We can provide guidance on Illinois law, but we cannot provide any guidance on Indiana law and recommend that you contact a state banking association based in Indiana, if possible.
We believe that banks in Illinois can charge any interest rate after the borrower defaults (provided that the customer agreed to the default rate in the loan agreement), but statutory interest rates apply after a bank obtains a judgment against the debtor. As an example, a recent Illinois case in the first district upheld a default rate increase of five-percent in a commercial real estate loan. Inland Bank and Trust v. Knight, 927 N.E.2d 777, 782 (1st Dist. 2010).
While the Illinois Interest Act restricts post-default penalties to five-percent (815 ILCS 205/4.1a(f)), we do not believe that this restriction on penalties applies to default interest rates. First, Section 4.1a(f) applies to late payment penalties, not to default interest rates. Inland Bank and Trust v. Knight, 927 N.E.2d at 782. Further, Section 5e of the Banking Act states that “[n]otwithstanding the provisions of any other law in connection with extensions of credit” banks may charge any fees, “subject only to the provisions of [subsection 4(1)] of the Interest Act,” provided that the bank sets fees based on its “prudent business judgment and safe and sound operating standards.” 205 ILCS 5/5e. And subsection 4(1) of the Interest Act states that a bank is authorized “to receive or contract to receive and collect interest and charges at any rate or rates agreed upon by the bank or branch and the borrower.” 815 ILCS 205/4(1). (If the loan is secured by a mortgage on real estate, the Illinois Supreme court has confirmed that the Section 4.1a’s restrictions on loans secured by real estate were implicitly repealed by the later-enacted Section 4(1)(l) of the Interest Act. 815 ILCS 205/4(1)(l)United States Bank Nat’l Ass’n v. Clark, 216 Ill.2d 334, 349 (2005); see also IDFPR Interpretive Letter 98-01.)

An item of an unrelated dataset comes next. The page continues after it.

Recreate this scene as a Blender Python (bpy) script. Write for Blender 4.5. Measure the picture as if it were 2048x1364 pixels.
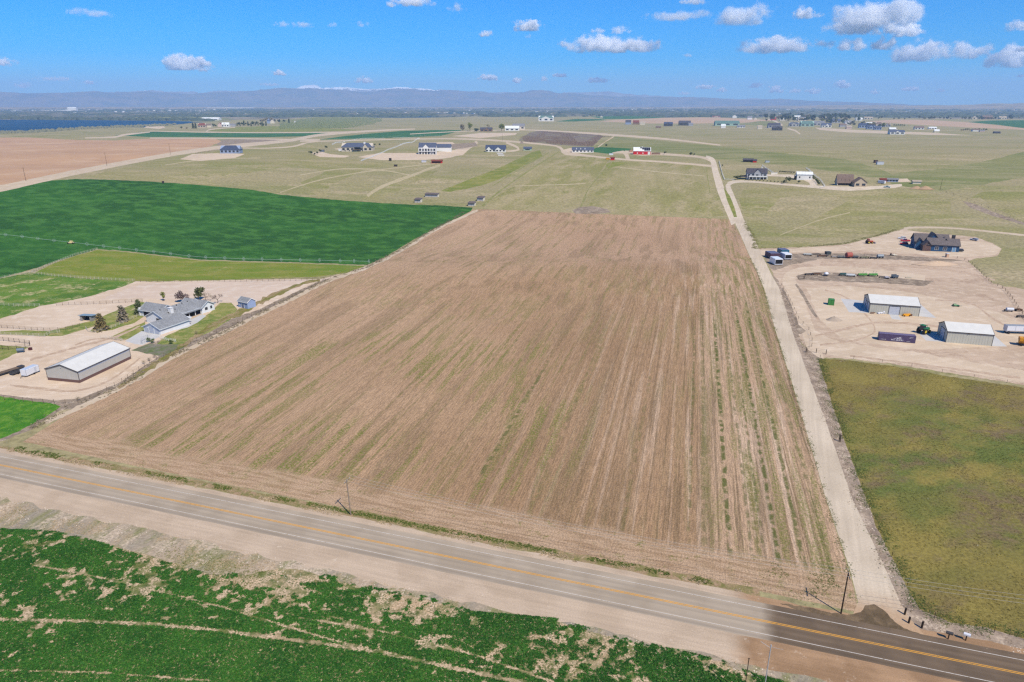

With that said, federal and state law set the interest rates that banks may charge after obtaining a judgment against a debtor, and regulatory limitations on interest rates may apply. The Illinois Code of Civil Procedure sets the postjudgment interest rate at nine-percent. 735 ILCS 5/2-1303. Also, the federal Code of Civil Procedure limits interest that can be charged post-judgment, and bankruptcy courts may require that your post-default rate be “reasonable” (a restriction that applies to all creditors in bankruptcy). Finally, Regulation Z prohibits an increased interest rate after default for HOEPA (i.e., higher-cost) loans (12 CFR 1026.32(d)(4)), and both the federal and state versions of the Service Member Civil Relief Act/Servicemembers Civil Relief Act limit interest rates during a service member’s active duty (815 ILCS 205/4.0550 USC App. 527(a)).